## WHAT YOU SHOULD DO
Write out the listing in full, matching it word for word.

--

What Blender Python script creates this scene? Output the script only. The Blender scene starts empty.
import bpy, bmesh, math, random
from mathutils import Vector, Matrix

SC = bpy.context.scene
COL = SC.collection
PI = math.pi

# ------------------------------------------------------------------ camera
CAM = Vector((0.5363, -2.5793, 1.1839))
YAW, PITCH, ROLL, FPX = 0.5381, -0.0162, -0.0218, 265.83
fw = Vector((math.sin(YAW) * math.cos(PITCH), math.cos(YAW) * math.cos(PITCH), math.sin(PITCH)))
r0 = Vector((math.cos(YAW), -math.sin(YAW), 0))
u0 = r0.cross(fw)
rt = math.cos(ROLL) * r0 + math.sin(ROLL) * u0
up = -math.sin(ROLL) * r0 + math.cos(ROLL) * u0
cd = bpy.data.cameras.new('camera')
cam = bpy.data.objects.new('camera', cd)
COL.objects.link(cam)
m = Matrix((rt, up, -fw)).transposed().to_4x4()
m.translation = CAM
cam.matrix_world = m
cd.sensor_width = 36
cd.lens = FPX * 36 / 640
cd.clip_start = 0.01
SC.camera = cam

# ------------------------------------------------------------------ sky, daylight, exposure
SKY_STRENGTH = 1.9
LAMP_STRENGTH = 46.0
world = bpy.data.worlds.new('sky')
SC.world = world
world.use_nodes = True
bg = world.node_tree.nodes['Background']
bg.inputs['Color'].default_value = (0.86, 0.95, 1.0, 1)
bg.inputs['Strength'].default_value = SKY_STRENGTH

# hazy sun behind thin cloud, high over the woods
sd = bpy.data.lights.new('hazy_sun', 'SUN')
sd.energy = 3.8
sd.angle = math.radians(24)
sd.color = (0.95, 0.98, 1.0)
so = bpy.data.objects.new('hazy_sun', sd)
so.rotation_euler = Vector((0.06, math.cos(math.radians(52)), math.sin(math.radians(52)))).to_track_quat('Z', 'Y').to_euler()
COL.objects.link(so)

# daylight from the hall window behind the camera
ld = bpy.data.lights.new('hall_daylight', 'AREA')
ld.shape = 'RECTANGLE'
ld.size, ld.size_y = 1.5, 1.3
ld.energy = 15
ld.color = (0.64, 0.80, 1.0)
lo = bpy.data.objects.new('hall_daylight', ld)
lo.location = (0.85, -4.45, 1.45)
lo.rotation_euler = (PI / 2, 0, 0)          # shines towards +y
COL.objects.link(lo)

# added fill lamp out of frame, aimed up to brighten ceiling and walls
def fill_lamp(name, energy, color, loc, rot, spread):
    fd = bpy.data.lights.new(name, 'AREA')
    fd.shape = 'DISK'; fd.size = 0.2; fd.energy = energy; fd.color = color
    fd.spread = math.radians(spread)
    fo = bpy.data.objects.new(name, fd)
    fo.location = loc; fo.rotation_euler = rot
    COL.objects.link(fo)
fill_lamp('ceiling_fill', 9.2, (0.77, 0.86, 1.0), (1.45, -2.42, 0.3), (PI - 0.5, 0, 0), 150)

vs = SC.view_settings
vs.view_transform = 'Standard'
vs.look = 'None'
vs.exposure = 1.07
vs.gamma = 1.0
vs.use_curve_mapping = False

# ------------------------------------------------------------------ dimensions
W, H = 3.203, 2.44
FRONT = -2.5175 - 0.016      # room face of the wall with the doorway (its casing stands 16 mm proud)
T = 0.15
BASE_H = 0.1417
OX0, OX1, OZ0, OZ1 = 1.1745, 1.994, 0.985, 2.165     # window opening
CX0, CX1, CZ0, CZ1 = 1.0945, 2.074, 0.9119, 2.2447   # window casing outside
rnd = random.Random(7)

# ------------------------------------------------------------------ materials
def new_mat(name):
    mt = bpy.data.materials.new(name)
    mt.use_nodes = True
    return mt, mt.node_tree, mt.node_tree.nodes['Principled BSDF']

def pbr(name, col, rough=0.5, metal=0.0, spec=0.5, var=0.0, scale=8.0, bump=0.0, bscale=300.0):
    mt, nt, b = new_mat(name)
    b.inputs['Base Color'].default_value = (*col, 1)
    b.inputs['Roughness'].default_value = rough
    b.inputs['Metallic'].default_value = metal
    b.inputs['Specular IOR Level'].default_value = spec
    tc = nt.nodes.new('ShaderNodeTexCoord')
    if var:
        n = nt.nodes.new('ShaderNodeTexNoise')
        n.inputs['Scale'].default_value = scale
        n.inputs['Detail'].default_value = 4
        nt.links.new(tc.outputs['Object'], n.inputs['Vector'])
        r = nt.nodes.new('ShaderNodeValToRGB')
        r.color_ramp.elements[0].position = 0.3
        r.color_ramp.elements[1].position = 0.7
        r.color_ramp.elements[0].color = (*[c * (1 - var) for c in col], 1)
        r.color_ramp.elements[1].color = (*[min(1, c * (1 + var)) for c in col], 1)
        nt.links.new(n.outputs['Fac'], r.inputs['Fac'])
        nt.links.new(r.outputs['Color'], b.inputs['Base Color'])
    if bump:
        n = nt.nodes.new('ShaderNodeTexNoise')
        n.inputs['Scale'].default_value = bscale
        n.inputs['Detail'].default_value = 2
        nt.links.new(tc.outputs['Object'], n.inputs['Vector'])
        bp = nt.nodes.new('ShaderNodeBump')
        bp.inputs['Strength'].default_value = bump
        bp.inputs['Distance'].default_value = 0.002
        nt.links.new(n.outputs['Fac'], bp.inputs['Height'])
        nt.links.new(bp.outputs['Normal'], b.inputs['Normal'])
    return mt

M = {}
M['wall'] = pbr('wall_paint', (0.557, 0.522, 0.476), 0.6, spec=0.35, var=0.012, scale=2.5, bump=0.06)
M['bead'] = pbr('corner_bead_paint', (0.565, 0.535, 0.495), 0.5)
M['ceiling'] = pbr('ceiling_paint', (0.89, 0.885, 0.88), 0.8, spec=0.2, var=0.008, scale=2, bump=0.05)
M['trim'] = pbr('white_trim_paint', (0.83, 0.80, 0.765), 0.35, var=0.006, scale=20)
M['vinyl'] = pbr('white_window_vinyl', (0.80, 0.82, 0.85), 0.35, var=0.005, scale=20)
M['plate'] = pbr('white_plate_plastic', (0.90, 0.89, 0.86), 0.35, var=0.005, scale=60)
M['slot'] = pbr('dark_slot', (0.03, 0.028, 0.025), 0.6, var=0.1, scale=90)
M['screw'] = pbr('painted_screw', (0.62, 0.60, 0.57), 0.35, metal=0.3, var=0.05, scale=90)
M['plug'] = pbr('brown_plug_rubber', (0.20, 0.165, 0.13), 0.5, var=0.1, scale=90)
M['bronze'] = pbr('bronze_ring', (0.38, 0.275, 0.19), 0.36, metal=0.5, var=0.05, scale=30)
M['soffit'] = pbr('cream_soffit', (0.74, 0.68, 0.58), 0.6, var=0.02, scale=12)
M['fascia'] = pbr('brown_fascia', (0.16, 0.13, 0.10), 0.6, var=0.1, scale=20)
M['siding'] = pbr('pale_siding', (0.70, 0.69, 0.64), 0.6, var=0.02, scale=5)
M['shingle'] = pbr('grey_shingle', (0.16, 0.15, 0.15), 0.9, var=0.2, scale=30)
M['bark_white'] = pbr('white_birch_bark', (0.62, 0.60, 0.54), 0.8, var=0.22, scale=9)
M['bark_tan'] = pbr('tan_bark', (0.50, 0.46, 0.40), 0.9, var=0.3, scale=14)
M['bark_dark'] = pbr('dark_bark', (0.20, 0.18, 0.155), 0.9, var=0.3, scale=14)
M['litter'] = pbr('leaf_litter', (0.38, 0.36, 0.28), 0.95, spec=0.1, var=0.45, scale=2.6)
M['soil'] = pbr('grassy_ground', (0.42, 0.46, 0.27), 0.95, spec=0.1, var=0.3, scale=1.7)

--

## TASK SOLUTION
What Blender Python script creates this scene? Output the script only. The Blender scene starts empty.
import bpy, bmesh, math, random
from mathutils import Vector, Matrix

SC = bpy.context.scene
COL = SC.collection
PI = math.pi

# ------------------------------------------------------------------ camera
CAM = Vector((0.5363, -2.5793, 1.1839))
YAW, PITCH, ROLL, FPX = 0.5381, -0.0162, -0.0218, 265.83
fw = Vector((math.sin(YAW) * math.cos(PITCH), math.cos(YAW) * math.cos(PITCH), math.sin(PITCH)))
r0 = Vector((math.cos(YAW), -math.sin(YAW), 0))
u0 = r0.cross(fw)
rt = math.cos(ROLL) * r0 + math.sin(ROLL) * u0
up = -math.sin(ROLL) * r0 + math.cos(ROLL) * u0
cd = bpy.data.cameras.new('camera')
cam = bpy.data.objects.new('camera', cd)
COL.objects.link(cam)
m = Matrix((rt, up, -fw)).transposed().to_4x4()
m.translation = CAM
cam.matrix_world = m
cd.sensor_width = 36
cd.lens = FPX * 36 / 640
cd.clip_start = 0.01
SC.camera = cam

# ------------------------------------------------------------------ sky, daylight, exposure
SKY_STRENGTH = 1.9
LAMP_STRENGTH = 46.0
world = bpy.data.worlds.new('sky')
SC.world = world
world.use_nodes = True
bg = world.node_tree.nodes['Background']
bg.inputs['Color'].default_value = (0.86, 0.95, 1.0, 1)
bg.inputs['Strength'].default_value = SKY_STRENGTH

# hazy sun behind thin cloud, high over the woods
sd = bpy.data.lights.new('hazy_sun', 'SUN')
sd.energy = 3.8
sd.angle = math.radians(24)
sd.color = (0.95, 0.98, 1.0)
so = bpy.data.objects.new('hazy_sun', sd)
so.rotation_euler = Vector((0.06, math.cos(math.radians(52)), math.sin(math.radians(52)))).to_track_quat('Z', 'Y').to_euler()
COL.objects.link(so)

# daylight from the hall window behind the camera
ld = bpy.data.lights.new('hall_daylight', 'AREA')
ld.shape = 'RECTANGLE'
ld.size, ld.size_y = 1.5, 1.3
ld.energy = 15
ld.color = (0.64, 0.80, 1.0)
lo = bpy.data.objects.new('hall_daylight', ld)
lo.location = (0.85, -4.45, 1.45)
lo.rotation_euler = (PI / 2, 0, 0)          # shines towards +y
COL.objects.link(lo)

# added fill lamp out of frame, aimed up to brighten ceiling and walls
def fill_lamp(name, energy, color, loc, rot, spread):
    fd = bpy.data.lights.new(name, 'AREA')
    fd.shape = 'DISK'; fd.size = 0.2; fd.energy = energy; fd.color = color
    fd.spread = math.radians(spread)
    fo = bpy.data.objects.new(name, fd)
    fo.location = loc; fo.rotation_euler = rot
    COL.objects.link(fo)
fill_lamp('ceiling_fill', 9.2, (0.77, 0.86, 1.0), (1.45, -2.42, 0.3), (PI - 0.5, 0, 0), 150)

vs = SC.view_settings
vs.view_transform = 'Standard'
vs.look = 'None'
vs.exposure = 1.07
vs.gamma = 1.0
vs.use_curve_mapping = False

# ------------------------------------------------------------------ dimensions
W, H = 3.203, 2.44
FRONT = -2.5175 - 0.016      # room face of the wall with the doorway (its casing stands 16 mm proud)
T = 0.15
BASE_H = 0.1417
OX0, OX1, OZ0, OZ1 = 1.1745, 1.994, 0.985, 2.165     # window opening
CX0, CX1, CZ0, CZ1 = 1.0945, 2.074, 0.9119, 2.2447   # window casing outside
rnd = random.Random(7)

# ------------------------------------------------------------------ materials
def new_mat(name):
    mt = bpy.data.materials.new(name)
    mt.use_nodes = True
    return mt, mt.node_tree, mt.node_tree.nodes['Principled BSDF']

def pbr(name, col, rough=0.5, metal=0.0, spec=0.5, var=0.0, scale=8.0, bump=0.0, bscale=300.0):
    mt, nt, b = new_mat(name)
    b.inputs['Base Color'].default_value = (*col, 1)
    b.inputs['Roughness'].default_value = rough
    b.inputs['Metallic'].default_value = metal
    b.inputs['Specular IOR Level'].default_value = spec
    tc = nt.nodes.new('ShaderNodeTexCoord')
    if var:
        n = nt.nodes.new('ShaderNodeTexNoise')
        n.inputs['Scale'].default_value = scale
        n.inputs['Detail'].default_value = 4
        nt.links.new(tc.outputs['Object'], n.inputs['Vector'])
        r = nt.nodes.new('ShaderNodeValToRGB')
        r.color_ramp.elements[0].position = 0.3
        r.color_ramp.elements[1].position = 0.7
        r.color_ramp.elements[0].color = (*[c * (1 - var) for c in col], 1)
        r.color_ramp.elements[1].color = (*[min(1, c * (1 + var)) for c in col], 1)
        nt.links.new(n.outputs['Fac'], r.inputs['Fac'])
        nt.links.new(r.outputs['Color'], b.inputs['Base Color'])
    if bump:
        n = nt.nodes.new('ShaderNodeTexNoise')
        n.inputs['Scale'].default_value = bscale
        n.inputs['Detail'].default_value = 2
        nt.links.new(tc.outputs['Object'], n.inputs['Vector'])
        bp = nt.nodes.new('ShaderNodeBump')
        bp.inputs['Strength'].default_value = bump
        bp.inputs['Distance'].default_value = 0.002
        nt.links.new(n.outputs['Fac'], bp.inputs['Height'])
        nt.links.new(bp.outputs['Normal'], b.inputs['Normal'])
    return mt

M = {}
M['wall'] = pbr('wall_paint', (0.557, 0.522, 0.476), 0.6, spec=0.35, var=0.012, scale=2.5, bump=0.06)
M['bead'] = pbr('corner_bead_paint', (0.565, 0.535, 0.495), 0.5)
M['ceiling'] = pbr('ceiling_paint', (0.89, 0.885, 0.88), 0.8, spec=0.2, var=0.008, scale=2, bump=0.05)
M['trim'] = pbr('white_trim_paint', (0.83, 0.80, 0.765), 0.35, var=0.006, scale=20)
M['vinyl'] = pbr('white_window_vinyl', (0.80, 0.82, 0.85), 0.35, var=0.005, scale=20)
M['plate'] = pbr('white_plate_plastic', (0.90, 0.89, 0.86), 0.35, var=0.005, scale=60)
M['slot'] = pbr('dark_slot', (0.03, 0.028, 0.025), 0.6, var=0.1, scale=90)
M['screw'] = pbr('painted_screw', (0.62, 0.60, 0.57), 0.35, metal=0.3, var=0.05, scale=90)
M['plug'] = pbr('brown_plug_rubber', (0.20, 0.165, 0.13), 0.5, var=0.1, scale=90)
M['bronze'] = pbr('bronze_ring', (0.38, 0.275, 0.19), 0.36, metal=0.5, var=0.05, scale=30)
M['soffit'] = pbr('cream_soffit', (0.74, 0.68, 0.58), 0.6, var=0.02, scale=12)
M['fascia'] = pbr('brown_fascia', (0.16, 0.13, 0.10), 0.6, var=0.1, scale=20)
M['siding'] = pbr('pale_siding', (0.70, 0.69, 0.64), 0.6, var=0.02, scale=5)
M['shingle'] = pbr('grey_shingle', (0.16, 0.15, 0.15), 0.9, var=0.2, scale=30)
M['bark_white'] = pbr('white_birch_bark', (0.62, 0.60, 0.54), 0.8, var=0.22, scale=9)
M['bark_tan'] = pbr('tan_bark', (0.50, 0.46, 0.40), 0.9, var=0.3, scale=14)
M['bark_dark'] = pbr('dark_bark', (0.20, 0.18, 0.155), 0.9, var=0.3, scale=14)
M['litter'] = pbr('leaf_litter', (0.38, 0.36, 0.28), 0.95, spec=0.1, var=0.45, scale=2.6)
M['soil'] = pbr('grassy_ground', (0.42, 0.46, 0.27), 0.95, spec=0.1, var=0.3, scale=1.7)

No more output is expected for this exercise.